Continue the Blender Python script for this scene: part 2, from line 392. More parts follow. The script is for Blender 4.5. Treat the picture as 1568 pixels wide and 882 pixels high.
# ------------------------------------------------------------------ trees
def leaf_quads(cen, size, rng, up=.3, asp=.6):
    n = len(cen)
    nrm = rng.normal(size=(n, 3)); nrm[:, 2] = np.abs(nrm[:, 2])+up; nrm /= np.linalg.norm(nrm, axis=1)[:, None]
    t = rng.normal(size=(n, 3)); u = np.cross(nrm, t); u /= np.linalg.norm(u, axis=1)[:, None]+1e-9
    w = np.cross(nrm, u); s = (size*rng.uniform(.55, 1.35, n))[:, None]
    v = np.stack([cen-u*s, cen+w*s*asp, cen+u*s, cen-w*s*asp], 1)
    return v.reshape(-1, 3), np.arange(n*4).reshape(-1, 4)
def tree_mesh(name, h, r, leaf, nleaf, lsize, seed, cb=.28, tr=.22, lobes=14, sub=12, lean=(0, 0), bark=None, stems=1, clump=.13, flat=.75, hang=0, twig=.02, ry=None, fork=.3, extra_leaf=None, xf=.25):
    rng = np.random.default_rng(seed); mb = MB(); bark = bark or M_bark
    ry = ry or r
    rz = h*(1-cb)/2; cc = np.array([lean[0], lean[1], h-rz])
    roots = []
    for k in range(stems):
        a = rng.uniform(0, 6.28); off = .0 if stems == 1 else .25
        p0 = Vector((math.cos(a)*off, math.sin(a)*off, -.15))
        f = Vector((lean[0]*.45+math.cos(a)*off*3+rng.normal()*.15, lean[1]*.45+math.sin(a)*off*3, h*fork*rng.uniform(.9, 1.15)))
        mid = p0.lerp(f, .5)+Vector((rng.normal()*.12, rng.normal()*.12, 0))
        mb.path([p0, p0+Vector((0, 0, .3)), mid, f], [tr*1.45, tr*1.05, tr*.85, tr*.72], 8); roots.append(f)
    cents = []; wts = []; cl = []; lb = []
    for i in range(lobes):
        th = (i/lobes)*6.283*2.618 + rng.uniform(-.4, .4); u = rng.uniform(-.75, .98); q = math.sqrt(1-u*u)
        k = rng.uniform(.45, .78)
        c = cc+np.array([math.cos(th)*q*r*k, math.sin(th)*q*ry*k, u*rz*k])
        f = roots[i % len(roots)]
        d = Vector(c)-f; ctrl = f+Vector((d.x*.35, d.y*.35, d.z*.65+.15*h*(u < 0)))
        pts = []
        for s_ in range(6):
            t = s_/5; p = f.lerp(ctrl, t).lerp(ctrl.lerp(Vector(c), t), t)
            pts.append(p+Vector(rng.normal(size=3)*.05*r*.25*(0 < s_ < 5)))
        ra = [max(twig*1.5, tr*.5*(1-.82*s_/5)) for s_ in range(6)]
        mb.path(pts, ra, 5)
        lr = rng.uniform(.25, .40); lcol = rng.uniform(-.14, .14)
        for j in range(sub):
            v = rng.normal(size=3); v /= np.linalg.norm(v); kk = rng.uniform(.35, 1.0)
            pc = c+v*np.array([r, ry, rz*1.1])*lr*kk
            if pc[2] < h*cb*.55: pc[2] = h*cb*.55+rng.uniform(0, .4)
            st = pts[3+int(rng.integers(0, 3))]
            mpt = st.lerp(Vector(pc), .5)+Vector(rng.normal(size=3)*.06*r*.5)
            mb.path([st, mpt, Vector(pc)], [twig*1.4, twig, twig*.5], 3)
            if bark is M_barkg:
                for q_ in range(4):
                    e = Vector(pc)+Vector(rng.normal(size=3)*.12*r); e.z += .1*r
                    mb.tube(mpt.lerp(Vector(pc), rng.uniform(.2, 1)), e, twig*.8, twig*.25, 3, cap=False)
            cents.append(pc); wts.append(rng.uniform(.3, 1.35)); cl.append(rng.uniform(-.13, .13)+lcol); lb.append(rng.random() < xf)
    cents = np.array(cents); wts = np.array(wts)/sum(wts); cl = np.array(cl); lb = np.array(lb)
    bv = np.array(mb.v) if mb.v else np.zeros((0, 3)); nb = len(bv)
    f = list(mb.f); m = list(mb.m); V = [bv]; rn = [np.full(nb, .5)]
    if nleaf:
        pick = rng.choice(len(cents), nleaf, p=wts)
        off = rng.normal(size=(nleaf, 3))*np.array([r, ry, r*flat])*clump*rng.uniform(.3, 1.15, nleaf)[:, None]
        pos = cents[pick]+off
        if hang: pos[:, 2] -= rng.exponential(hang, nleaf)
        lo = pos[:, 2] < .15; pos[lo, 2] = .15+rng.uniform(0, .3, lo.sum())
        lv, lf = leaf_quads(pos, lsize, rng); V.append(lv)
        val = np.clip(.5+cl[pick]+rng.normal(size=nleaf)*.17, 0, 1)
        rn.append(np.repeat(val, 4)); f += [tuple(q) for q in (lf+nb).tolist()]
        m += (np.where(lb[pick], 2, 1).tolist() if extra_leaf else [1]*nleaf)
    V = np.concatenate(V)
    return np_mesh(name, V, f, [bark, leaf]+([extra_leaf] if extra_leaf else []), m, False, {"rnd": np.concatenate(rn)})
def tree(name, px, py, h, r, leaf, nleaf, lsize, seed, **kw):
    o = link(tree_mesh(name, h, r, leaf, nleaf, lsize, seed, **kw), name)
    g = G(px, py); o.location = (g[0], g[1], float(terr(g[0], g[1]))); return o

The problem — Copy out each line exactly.

Output for this exercise —
Continue the Blender Python script for this scene: part 2, from line 392. More parts follow. The script is for Blender 4.5. Treat the picture as 1568 pixels wide and 882 pixels high.
# ------------------------------------------------------------------ trees
def leaf_quads(cen, size, rng, up=.3, asp=.6):
    n = len(cen)
    nrm = rng.normal(size=(n, 3)); nrm[:, 2] = np.abs(nrm[:, 2])+up; nrm /= np.linalg.norm(nrm, axis=1)[:, None]
    t = rng.normal(size=(n, 3)); u = np.cross(nrm, t); u /= np.linalg.norm(u, axis=1)[:, None]+1e-9
    w = np.cross(nrm, u); s = (size*rng.uniform(.55, 1.35, n))[:, None]
    v = np.stack([cen-u*s, cen+w*s*asp, cen+u*s, cen-w*s*asp], 1)
    return v.reshape(-1, 3), np.arange(n*4).reshape(-1, 4)
def tree_mesh(name, h, r, leaf, nleaf, lsize, seed, cb=.28, tr=.22, lobes=14, sub=12, lean=(0, 0), bark=None, stems=1, clump=.13, flat=.75, hang=0, twig=.02, ry=None, fork=.3, extra_leaf=None, xf=.25):
    rng = np.random.default_rng(seed); mb = MB(); bark = bark or M_bark
    ry = ry or r
    rz = h*(1-cb)/2; cc = np.array([lean[0], lean[1], h-rz])
    roots = []
    for k in range(stems):
        a = rng.uniform(0, 6.28); off = .0 if stems == 1 else .25
        p0 = Vector((math.cos(a)*off, math.sin(a)*off, -.15))
        f = Vector((lean[0]*.45+math.cos(a)*off*3+rng.normal()*.15, lean[1]*.45+math.sin(a)*off*3, h*fork*rng.uniform(.9, 1.15)))
        mid = p0.lerp(f, .5)+Vector((rng.normal()*.12, rng.normal()*.12, 0))
        mb.path([p0, p0+Vector((0, 0, .3)), mid, f], [tr*1.45, tr*1.05, tr*.85, tr*.72], 8); roots.append(f)
    cents = []; wts = []; cl = []; lb = []
    for i in range(lobes):
        th = (i/lobes)*6.283*2.618 + rng.uniform(-.4, .4); u = rng.uniform(-.75, .98); q = math.sqrt(1-u*u)
        k = rng.uniform(.45, .78)
        c = cc+np.array([math.cos(th)*q*r*k, math.sin(th)*q*ry*k, u*rz*k])
        f = roots[i % len(roots)]
        d = Vector(c)-f; ctrl = f+Vector((d.x*.35, d.y*.35, d.z*.65+.15*h*(u < 0)))
        pts = []
        for s_ in range(6):
            t = s_/5; p = f.lerp(ctrl, t).lerp(ctrl.lerp(Vector(c), t), t)
            pts.append(p+Vector(rng.normal(size=3)*.05*r*.25*(0 < s_ < 5)))
        ra = [max(twig*1.5, tr*.5*(1-.82*s_/5)) for s_ in range(6)]
        mb.path(pts, ra, 5)
        lr = rng.uniform(.25, .40); lcol = rng.uniform(-.14, .14)
        for j in range(sub):
            v = rng.normal(size=3); v /= np.linalg.norm(v); kk = rng.uniform(.35, 1.0)
            pc = c+v*np.array([r, ry, rz*1.1])*lr*kk
            if pc[2] < h*cb*.55: pc[2] = h*cb*.55+rng.uniform(0, .4)
            st = pts[3+int(rng.integers(0, 3))]
            mpt = st.lerp(Vector(pc), .5)+Vector(rng.normal(size=3)*.06*r*.5)
            mb.path([st, mpt, Vector(pc)], [twig*1.4, twig, twig*.5], 3)
            if bark is M_barkg:
                for q_ in range(4):
                    e = Vector(pc)+Vector(rng.normal(size=3)*.12*r); e.z += .1*r
                    mb.tube(mpt.lerp(Vector(pc), rng.uniform(.2, 1)), e, twig*.8, twig*.25, 3, cap=False)
            cents.append(pc); wts.append(rng.uniform(.3, 1.35)); cl.append(rng.uniform(-.13, .13)+lcol); lb.append(rng.random() < xf)
    cents = np.array(cents); wts = np.array(wts)/sum(wts); cl = np.array(cl); lb = np.array(lb)
    bv = np.array(mb.v) if mb.v else np.zeros((0, 3)); nb = len(bv)
    f = list(mb.f); m = list(mb.m); V = [bv]; rn = [np.full(nb, .5)]
    if nleaf:
        pick = rng.choice(len(cents), nleaf, p=wts)
        off = rng.normal(size=(nleaf, 3))*np.array([r, ry, r*flat])*clump*rng.uniform(.3, 1.15, nleaf)[:, None]
        pos = cents[pick]+off
        if hang: pos[:, 2] -= rng.exponential(hang, nleaf)
        lo = pos[:, 2] < .15; pos[lo, 2] = .15+rng.uniform(0, .3, lo.sum())
        lv, lf = leaf_quads(pos, lsize, rng); V.append(lv)
        val = np.clip(.5+cl[pick]+rng.normal(size=nleaf)*.17, 0, 1)
        rn.append(np.repeat(val, 4)); f += [tuple(q) for q in (lf+nb).tolist()]
        m += (np.where(lb[pick], 2, 1).tolist() if extra_leaf else [1]*nleaf)
    V = np.concatenate(V)
    return np_mesh(name, V, f, [bark, leaf]+([extra_leaf] if extra_leaf else []), m, False, {"rnd": np.concatenate(rn)})
def tree(name, px, py, h, r, leaf, nleaf, lsize, seed, **kw):
    o = link(tree_mesh(name, h, r, leaf, nleaf, lsize, seed, **kw), name)
    g = G(px, py); o.location = (g[0], g[1], float(terr(g[0], g[1]))); return o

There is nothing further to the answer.